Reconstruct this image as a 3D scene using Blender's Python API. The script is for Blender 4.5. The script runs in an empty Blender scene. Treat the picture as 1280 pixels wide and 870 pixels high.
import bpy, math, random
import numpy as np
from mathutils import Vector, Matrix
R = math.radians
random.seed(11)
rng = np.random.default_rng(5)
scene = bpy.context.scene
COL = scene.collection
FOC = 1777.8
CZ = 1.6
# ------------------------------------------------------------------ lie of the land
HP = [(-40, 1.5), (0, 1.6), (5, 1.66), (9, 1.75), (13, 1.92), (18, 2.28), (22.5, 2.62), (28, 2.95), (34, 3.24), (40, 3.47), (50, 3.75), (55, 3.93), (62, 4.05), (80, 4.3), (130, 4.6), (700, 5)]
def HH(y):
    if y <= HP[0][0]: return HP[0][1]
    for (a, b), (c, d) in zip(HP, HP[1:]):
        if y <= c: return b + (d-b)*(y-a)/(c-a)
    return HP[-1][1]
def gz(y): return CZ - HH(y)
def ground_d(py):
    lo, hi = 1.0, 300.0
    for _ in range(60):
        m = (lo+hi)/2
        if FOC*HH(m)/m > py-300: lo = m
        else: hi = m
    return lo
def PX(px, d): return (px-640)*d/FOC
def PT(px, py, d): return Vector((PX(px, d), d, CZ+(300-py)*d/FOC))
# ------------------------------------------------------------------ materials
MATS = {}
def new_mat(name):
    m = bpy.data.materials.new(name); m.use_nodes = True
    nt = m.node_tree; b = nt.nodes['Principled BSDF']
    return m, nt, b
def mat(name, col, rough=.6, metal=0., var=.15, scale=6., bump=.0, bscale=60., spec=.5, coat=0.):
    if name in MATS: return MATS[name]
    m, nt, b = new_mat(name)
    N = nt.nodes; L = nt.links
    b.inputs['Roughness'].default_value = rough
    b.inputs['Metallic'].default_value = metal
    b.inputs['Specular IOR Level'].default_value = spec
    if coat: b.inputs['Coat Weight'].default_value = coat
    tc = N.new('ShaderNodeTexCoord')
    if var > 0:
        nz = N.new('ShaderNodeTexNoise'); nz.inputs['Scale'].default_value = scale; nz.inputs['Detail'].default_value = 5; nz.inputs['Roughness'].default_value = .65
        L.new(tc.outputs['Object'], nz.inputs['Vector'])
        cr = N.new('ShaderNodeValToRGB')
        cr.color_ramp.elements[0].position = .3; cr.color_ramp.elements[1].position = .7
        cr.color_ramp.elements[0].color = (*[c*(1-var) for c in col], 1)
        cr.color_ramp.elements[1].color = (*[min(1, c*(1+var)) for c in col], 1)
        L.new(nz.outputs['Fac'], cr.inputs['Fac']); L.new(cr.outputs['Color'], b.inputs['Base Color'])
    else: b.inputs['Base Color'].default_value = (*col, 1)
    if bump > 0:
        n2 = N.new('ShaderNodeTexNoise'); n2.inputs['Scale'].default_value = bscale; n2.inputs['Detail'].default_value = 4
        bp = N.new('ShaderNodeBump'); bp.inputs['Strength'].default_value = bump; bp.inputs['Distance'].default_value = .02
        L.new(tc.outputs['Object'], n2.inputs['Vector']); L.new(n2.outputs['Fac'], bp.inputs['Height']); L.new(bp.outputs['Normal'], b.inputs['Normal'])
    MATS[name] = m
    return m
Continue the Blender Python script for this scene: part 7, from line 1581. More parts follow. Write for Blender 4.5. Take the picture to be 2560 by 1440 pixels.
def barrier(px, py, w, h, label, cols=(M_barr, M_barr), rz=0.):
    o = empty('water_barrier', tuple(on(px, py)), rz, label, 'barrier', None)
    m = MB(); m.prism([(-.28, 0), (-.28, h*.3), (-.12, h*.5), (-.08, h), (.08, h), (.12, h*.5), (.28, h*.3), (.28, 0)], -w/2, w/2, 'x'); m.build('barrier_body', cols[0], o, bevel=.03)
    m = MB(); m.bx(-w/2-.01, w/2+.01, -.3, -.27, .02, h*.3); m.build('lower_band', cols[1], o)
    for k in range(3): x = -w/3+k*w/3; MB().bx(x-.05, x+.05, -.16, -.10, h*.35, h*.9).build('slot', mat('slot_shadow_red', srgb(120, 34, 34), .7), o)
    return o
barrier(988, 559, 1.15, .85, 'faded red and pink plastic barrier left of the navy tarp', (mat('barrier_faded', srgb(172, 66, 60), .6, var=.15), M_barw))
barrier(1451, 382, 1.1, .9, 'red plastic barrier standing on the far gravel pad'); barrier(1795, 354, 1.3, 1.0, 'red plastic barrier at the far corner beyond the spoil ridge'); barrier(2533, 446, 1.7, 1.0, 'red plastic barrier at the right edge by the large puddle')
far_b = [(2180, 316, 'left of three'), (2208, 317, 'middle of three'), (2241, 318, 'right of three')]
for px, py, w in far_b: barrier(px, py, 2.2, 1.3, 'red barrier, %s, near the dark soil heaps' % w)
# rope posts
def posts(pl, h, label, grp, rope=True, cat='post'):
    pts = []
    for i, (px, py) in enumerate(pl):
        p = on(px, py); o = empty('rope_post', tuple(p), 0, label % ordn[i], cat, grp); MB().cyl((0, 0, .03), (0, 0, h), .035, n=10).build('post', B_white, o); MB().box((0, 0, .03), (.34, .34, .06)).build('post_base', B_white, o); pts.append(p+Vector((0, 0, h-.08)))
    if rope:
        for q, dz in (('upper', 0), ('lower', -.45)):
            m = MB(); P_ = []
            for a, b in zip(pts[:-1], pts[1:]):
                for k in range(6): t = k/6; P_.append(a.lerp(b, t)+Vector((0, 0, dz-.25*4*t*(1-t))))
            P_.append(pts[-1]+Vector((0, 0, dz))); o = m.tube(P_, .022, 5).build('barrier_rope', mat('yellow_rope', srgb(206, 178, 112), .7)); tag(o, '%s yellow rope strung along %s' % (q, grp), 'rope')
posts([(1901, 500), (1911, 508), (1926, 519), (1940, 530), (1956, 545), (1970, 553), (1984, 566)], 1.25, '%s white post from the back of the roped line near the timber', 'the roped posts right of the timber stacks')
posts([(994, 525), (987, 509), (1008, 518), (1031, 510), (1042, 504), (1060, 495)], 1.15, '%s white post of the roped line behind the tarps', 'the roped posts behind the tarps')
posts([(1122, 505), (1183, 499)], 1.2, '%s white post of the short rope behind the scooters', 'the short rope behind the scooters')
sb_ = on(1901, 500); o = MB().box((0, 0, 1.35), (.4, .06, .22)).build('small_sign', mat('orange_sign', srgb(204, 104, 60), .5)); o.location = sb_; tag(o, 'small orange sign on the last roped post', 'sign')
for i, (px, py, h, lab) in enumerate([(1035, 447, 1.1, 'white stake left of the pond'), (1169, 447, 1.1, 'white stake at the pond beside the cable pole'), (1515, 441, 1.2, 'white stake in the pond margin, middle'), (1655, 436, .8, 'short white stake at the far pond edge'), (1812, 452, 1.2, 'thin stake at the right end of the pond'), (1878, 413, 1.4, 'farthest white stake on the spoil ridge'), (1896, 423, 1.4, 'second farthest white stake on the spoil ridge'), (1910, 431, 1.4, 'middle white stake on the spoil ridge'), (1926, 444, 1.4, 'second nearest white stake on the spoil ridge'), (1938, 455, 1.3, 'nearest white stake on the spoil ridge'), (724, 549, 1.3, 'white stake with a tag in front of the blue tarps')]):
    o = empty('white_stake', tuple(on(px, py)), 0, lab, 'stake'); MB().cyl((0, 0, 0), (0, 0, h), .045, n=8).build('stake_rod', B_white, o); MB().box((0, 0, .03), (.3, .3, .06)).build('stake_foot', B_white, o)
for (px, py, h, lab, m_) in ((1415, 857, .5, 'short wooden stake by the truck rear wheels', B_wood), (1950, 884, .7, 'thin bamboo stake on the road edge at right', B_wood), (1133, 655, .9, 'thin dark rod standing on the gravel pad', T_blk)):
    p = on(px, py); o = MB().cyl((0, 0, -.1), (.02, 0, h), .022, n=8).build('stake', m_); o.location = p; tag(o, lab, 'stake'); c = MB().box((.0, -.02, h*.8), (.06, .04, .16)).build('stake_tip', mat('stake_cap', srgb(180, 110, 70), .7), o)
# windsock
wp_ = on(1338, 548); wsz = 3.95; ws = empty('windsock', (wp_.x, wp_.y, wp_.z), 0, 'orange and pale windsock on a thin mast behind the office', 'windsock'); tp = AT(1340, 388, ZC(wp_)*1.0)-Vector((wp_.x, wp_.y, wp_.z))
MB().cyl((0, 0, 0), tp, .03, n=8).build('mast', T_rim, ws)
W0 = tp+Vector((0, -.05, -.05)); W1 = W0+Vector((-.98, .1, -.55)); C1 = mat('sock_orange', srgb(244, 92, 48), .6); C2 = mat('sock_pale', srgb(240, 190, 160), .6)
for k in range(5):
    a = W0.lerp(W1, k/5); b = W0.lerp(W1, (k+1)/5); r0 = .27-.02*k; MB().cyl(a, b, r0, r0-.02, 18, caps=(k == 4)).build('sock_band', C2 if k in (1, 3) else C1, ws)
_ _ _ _
Written request =
Identify the lines above that contain the word "scene", then copy them.

Final result =
Reconstruct this image as a 3D scene using Blender's Python API. The script is for Blender 4.5. The script runs in an empty Blender scene. Treat the picture as 1280 pixels wide and 870 pixels high.
scene = bpy.context.scene
COL = scene.collection
Continue the Blender Python script for this scene: part 7, from line 1581. More parts follow. Write for Blender 4.5. Take the picture to be 2560 by 1440 pixels.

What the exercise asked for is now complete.